| Short exercise |
Copy nothing but the lines below running from the line containing "碧 228.6 -263.5 0.439 0.001 -0.017 -0.323" through the line containing "米 167.3 -501.4", both end lines included.

## Start Extracted records

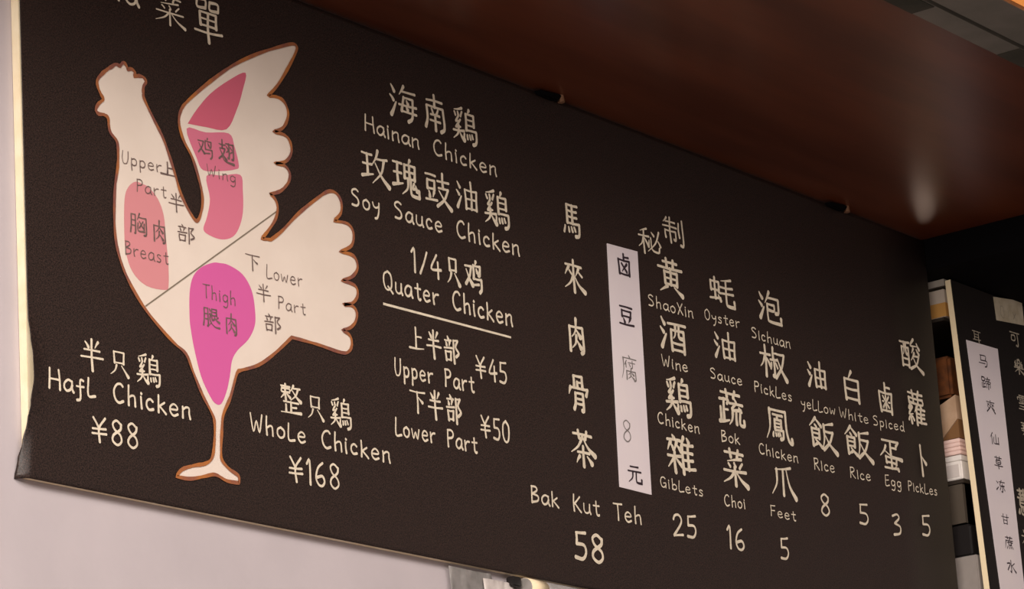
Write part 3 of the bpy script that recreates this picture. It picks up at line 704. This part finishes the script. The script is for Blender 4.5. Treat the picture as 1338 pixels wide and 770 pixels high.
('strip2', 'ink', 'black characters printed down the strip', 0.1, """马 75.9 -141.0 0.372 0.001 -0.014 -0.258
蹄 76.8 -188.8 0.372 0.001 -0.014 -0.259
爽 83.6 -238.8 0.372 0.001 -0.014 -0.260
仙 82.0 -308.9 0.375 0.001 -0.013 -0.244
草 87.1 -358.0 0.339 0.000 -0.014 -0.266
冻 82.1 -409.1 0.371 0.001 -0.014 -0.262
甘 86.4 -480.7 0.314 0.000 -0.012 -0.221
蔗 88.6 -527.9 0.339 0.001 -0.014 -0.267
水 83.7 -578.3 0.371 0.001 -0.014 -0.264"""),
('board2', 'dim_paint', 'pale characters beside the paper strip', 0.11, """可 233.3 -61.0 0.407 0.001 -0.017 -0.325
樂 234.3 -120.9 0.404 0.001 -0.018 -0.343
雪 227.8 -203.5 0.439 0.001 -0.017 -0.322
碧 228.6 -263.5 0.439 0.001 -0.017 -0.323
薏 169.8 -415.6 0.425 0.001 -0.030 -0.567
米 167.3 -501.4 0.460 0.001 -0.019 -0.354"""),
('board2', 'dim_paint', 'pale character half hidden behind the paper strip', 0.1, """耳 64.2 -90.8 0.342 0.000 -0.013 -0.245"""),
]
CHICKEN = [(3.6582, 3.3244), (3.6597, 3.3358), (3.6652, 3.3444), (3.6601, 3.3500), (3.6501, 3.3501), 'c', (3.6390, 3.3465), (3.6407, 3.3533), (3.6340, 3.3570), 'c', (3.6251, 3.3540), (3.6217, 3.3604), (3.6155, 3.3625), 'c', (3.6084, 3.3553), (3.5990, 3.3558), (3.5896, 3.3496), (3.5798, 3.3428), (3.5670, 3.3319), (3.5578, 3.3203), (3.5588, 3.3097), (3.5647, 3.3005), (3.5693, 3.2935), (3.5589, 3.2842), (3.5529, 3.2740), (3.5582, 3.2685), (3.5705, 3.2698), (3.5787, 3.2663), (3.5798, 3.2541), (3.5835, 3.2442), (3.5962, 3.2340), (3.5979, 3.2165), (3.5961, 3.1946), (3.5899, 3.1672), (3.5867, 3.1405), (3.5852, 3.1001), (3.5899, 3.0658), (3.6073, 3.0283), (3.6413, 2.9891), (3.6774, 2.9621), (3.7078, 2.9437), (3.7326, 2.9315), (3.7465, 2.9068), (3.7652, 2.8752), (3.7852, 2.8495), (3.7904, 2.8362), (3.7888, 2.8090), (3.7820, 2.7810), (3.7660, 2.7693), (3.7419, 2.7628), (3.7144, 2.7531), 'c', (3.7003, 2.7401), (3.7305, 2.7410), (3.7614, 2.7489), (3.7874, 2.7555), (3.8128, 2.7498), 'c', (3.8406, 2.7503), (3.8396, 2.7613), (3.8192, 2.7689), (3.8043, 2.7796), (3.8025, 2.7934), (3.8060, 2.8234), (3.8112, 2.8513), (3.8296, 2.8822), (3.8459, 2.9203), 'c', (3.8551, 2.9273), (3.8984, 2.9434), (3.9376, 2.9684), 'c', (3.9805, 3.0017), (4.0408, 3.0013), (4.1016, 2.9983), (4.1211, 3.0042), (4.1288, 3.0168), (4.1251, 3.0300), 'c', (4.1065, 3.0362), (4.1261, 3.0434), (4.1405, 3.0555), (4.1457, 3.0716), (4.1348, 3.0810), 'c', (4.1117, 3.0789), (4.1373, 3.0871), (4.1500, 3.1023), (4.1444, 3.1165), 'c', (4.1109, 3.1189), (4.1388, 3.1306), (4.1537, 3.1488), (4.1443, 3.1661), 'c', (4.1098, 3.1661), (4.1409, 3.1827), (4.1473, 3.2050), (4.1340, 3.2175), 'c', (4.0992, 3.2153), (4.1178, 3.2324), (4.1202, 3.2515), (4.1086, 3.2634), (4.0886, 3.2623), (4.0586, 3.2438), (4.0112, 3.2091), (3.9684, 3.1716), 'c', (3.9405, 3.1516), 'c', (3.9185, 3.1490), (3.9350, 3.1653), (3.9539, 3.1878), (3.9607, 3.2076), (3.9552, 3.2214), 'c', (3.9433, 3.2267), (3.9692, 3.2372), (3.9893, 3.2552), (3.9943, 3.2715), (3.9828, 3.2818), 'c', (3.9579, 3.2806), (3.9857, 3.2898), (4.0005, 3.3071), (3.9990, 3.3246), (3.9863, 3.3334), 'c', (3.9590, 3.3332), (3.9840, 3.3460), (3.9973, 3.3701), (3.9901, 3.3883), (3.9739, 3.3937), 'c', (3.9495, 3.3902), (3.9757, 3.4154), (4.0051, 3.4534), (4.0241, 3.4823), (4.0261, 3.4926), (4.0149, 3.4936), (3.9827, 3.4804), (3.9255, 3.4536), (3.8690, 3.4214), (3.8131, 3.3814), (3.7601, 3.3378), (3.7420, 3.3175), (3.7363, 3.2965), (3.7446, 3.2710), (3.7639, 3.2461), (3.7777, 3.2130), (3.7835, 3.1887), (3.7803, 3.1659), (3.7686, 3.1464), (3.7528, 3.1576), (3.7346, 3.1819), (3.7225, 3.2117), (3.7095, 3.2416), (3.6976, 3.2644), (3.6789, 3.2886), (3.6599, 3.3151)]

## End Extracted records
## Start Extracted records

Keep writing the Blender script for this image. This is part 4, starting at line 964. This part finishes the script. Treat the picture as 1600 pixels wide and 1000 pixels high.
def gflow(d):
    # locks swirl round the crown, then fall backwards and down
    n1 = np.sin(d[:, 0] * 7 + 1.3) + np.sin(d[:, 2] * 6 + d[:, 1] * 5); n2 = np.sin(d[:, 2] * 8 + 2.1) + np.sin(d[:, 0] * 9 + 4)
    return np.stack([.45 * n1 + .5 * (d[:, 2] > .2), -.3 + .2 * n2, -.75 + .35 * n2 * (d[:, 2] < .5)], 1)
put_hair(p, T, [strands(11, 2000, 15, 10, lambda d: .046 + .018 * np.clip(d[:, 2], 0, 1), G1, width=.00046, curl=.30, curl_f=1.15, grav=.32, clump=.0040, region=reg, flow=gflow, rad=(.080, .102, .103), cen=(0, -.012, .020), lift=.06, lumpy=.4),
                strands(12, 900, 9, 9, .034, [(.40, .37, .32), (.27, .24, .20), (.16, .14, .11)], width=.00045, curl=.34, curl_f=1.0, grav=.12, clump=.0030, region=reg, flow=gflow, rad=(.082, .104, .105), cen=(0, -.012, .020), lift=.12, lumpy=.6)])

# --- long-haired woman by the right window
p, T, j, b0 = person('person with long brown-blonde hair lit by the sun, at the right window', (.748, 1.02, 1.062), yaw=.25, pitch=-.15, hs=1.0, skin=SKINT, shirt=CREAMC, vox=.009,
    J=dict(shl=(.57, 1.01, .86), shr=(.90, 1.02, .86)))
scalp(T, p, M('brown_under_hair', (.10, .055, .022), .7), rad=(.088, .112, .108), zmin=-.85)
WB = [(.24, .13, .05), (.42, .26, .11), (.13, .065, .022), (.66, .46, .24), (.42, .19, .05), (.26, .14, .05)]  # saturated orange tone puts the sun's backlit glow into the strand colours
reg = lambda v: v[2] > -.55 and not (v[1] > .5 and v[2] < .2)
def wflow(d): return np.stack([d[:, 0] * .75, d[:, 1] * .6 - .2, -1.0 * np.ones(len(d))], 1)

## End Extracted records

| Complete response |
碧 228.6 -263.5 0.439 0.001 -0.017 -0.323
薏 169.8 -415.6 0.425 0.001 -0.030 -0.567
米 167.3 -501.4 0.460 0.001 -0.019 -0.354"""),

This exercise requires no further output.